Much more anti-privacy than anything
Wal-Mart even dreams of doing.

In stark contrast, many state governments have been truly doing exactly what the bloggers wrongly accuse Wal-Mart of doing... yet, somehow, nobody seems to care.  New York State and Washington state both offer RFID drivers licenses whose data can indeed be read remotely.

What's worse: someone knowing that you're wearing last year's Hanes?  Or a stranger being able to instantly discover your name, address, phone number, and all the other data stored on your drivers license?

Unlike Wal-Mart's RFID tags, the government tags are embedded in the ID so you can't remove them.  If you want to travel to another country, you have to have a passport.  That passport will have an RFID tag in it, like it or not - and those tags have already been proven insecure.

Of course there are various countermeasures, but why should the government force us to resort to them?  Why don't the privacy mavens care about the government ramming RFID into devices they issue, when the privacy risks of such things as EZ-Passes are well known?

On the one hand, business does something relatively harmless and bloggers freak.  On the other hand, government does something much, much more threatening and nobody minds.

The obvious reason?  To leftists and statists, government actions are inherently right and are always justified because they are for a "public purpose."  The actions of private businesses, in contrast, no matter how clearly explained and non-threatening, are inherently suspect because they are driven by the motive of private profit.

It doesn't matter how hazardous, intrusive, or confiscatory the government's action turns out to be; since bureaucrats represent "the people" their motives must always be pure and their intentions always good.

In like manner, it doesn't matter how many billions of poor Americans' hard-earned dollars Wal-Mart has helped them save by offering low prices; the mere fact that capitalists might somehow be making money automatically pollutes everything they touch.

H.L. Mencken once defined Puritanism as "the haunting fear that someone, somewhere, may be happy;" if he were alive today, he could well define liberalism as the haunting fear that someone, somewhere, may be earning money and bettering themselves and others by hard work and intelligence.

Our modern nanny-staters and worry-warts have it exactly backwards, of course - the greed and any nefarious intent of private businesses is held in check by the fact that angry customers can vote them out instantly with their dollars, whereas you cannot avoid dealing with your government unless you're willing to move out of the country.  Is it any surprise that government is far more intrusive in our daily lives than any private company ever could be?

So when you read the latest rant against something a private business is doing, pause a moment to reflect on the underlying assumptions rather than just swallowing it whole.  Consider instead the real threat to your privacy and freedom: an all-powerful, unchecked, irresistible government cheered on in its predations by those who should be most wary.

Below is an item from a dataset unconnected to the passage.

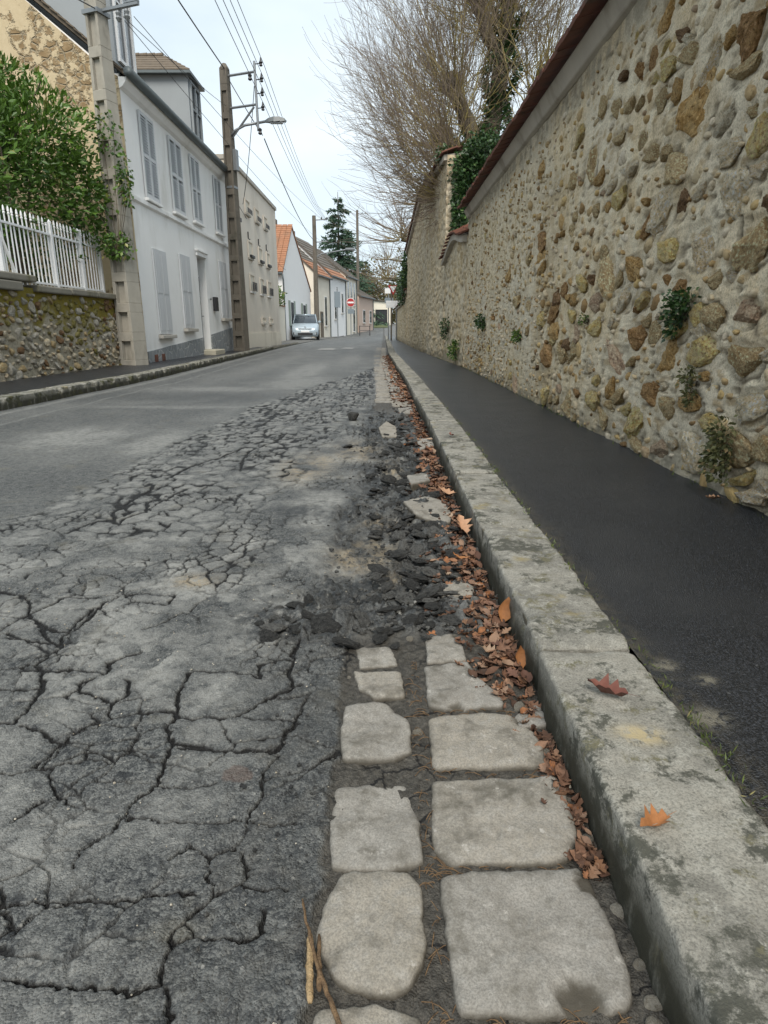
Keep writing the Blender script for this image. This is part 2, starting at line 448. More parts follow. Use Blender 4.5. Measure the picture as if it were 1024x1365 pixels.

Petrarch is a contributing editor for Scragged.  Read other Scragged.com articles by Petrarch or other articles on Society.
Reader Comments
"Our modern nanny-staters and worry-warts have it exactly backwards, of course - the greed and any nefarious intent of private businesses is held in check by the fact that angry customers can vote them out instantly with their dollars, whereas you cannot avoid dealing with your government unless you're willing to move out of the country"

Ding, ding, ding. BINGO!

Afraid of what Walmart's doing (though you have no reason to be)? Then don't shop there. If enough people don't, they'll stop using RFID.

Afraid of what the government's doing (which you DEFINITELY should be)? Oh well. Nothing you can do. You can vote in a politician that agrees with you, of course, but that will do very little to reverse the already-stamped, already-integrated RFID in your butt pocket. And as we've seen from American history, voting in your politician does virtually nothing to reverse government action and tear down bureaucracies.
July 29, 2010 8:32 AM
Once again, find myself in agreement with lfon.